Another puzzling New Year
CAPE TIMES, 3 JANUARY 2003
WHAT WERE YOU doing on New Year’s Eve? Were you? Really? Gosh. Wasn’t it painful? No such high-jinks and shenanigans for me, I can tell you. I started the New Year as I intend to finish it: painstakingly piecing together the sundered bodies of ballerinas.
I don’t know if this sounds peculiar to you, but I spent my New Year’s Eve in a painful ecstasy of absorption, poring over the jumbled smudges of a 1500-piece jigsaw puzzle. The puzzle, not that it matters, was a reproduction of Edgar Degas’ “Dance Class”, or, if you are the sort of person who likes their jigsaw puzzle unwashed, eating a baguette and wearing a beret, “Classe de Dans”. Oh, don’t sneer – it was either that or the 2000-piece photograph of seven dalmations in a basket. It was the first jigsaw puzzle I have tackled in nigh 18 years, and it was just the thing for a thoughtful New Year’s Eve.
You learn interesting things about yourself when you sit down to a diningroom table spread with cardboard pieces. I chose to do a jigsaw puzzle on New Year’s Eve as a kind of gesture to myself. I wanted to greet the New Year, if not sober, exactly, then at least with some measure of self-possession. A jigsaw puzzle seemed perfect – I would spend the last evening of the year piecing together the bigger picture, putting things in their place, rediscovering the lessons of proportion and perspective, and at the end of it I would have made, with my own hands, an object both pleasing to contemplate and greater than the sum of its parts. “As with this jigsaw puzzle,” I said to myself sternly on the Tuesday afternoon, settling down with a French painting and an even more French bottle of champagne, “so let it be with your life.”
By midnight, as I reluctantly broke from my labours to stand outside and watch the flares from the ships and hear the distant roar of the hippies on the beach celebrating the New Year three minutes too early, the puzzle was still French but the champagne was long finished. So was that shaker of gin I keep tucked under the sofa for emergencies. My eyes were swimming with tiny specks of colour and the after-image of long-ago brush strokes. I was cursing Degas’ enthusiasm for the colour green. What kind of a man paints the entire top-left corner green? And all the same colour green, at that. It must have made the painting go by more quickly, but what about the people doing the jigsaw puzzles, eh? What about them?

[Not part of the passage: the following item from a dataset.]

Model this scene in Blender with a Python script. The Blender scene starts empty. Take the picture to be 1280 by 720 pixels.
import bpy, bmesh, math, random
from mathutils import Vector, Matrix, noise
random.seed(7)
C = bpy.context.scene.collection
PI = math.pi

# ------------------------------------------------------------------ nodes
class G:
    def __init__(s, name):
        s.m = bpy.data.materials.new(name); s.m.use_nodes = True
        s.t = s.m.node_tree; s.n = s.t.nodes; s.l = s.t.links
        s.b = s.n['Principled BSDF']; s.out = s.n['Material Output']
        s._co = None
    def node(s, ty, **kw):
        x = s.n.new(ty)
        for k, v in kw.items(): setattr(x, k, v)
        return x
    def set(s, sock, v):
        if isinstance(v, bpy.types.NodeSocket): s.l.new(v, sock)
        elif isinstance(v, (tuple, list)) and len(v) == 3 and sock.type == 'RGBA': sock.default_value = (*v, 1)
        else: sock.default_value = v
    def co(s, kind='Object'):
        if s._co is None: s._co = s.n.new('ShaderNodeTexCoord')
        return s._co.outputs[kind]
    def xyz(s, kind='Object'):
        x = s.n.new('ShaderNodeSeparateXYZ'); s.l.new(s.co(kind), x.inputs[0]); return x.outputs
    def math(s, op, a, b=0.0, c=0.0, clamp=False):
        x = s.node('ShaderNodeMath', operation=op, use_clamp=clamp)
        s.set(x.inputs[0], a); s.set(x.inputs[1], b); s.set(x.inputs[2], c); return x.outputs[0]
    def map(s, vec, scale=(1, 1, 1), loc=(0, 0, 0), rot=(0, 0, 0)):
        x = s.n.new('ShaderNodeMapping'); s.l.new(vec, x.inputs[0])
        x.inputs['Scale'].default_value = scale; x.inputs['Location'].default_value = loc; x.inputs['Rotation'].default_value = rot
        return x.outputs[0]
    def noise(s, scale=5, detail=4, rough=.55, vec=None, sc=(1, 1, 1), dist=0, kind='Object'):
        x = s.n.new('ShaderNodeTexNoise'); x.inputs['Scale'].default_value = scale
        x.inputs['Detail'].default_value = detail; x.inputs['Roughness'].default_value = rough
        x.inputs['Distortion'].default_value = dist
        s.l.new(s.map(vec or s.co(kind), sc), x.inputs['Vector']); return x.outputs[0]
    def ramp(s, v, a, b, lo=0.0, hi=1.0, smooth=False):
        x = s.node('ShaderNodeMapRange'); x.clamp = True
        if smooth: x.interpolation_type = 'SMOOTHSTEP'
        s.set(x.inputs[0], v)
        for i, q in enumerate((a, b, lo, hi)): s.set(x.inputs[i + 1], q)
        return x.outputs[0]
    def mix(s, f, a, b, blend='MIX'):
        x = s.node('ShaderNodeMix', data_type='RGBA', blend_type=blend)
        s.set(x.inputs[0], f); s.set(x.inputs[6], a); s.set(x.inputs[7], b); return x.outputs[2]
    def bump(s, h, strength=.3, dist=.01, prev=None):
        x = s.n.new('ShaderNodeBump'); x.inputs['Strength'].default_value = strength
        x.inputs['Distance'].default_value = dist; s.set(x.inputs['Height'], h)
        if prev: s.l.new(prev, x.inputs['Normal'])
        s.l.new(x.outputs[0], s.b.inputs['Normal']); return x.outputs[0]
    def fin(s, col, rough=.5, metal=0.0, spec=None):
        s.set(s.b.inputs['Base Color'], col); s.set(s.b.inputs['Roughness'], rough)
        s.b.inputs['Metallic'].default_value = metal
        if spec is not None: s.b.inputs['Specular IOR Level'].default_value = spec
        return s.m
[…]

As I looked at the sky over Cape Town, I found myself thinking those deep and echoing thoughts that men and women have always thought, searching the heavens on New Year’s Eve: “Cor, I’m glad I’m not doing a jigsaw puzzle of the Milky Way! That would take forever!”
Eventually I finished, with the sun risen and my eyes bleary and my back in spasm, and I stumbled to bed with a jigsaw hangover as bad as any I could have acquired from less salubrious pursuits. And I remembered, as I drifted off in an impressionistic swirl of green, that a jigsaw puzzle is not a very good metaphor for a life. In life you haven’t the picture on the box to guide you, and in life there are very often pieces missing. But there is this similarity: in life as in jigsaw puzzles, it’s easier and a lot more fun with someone helping you. And then I thought something else, but I can’t remember what.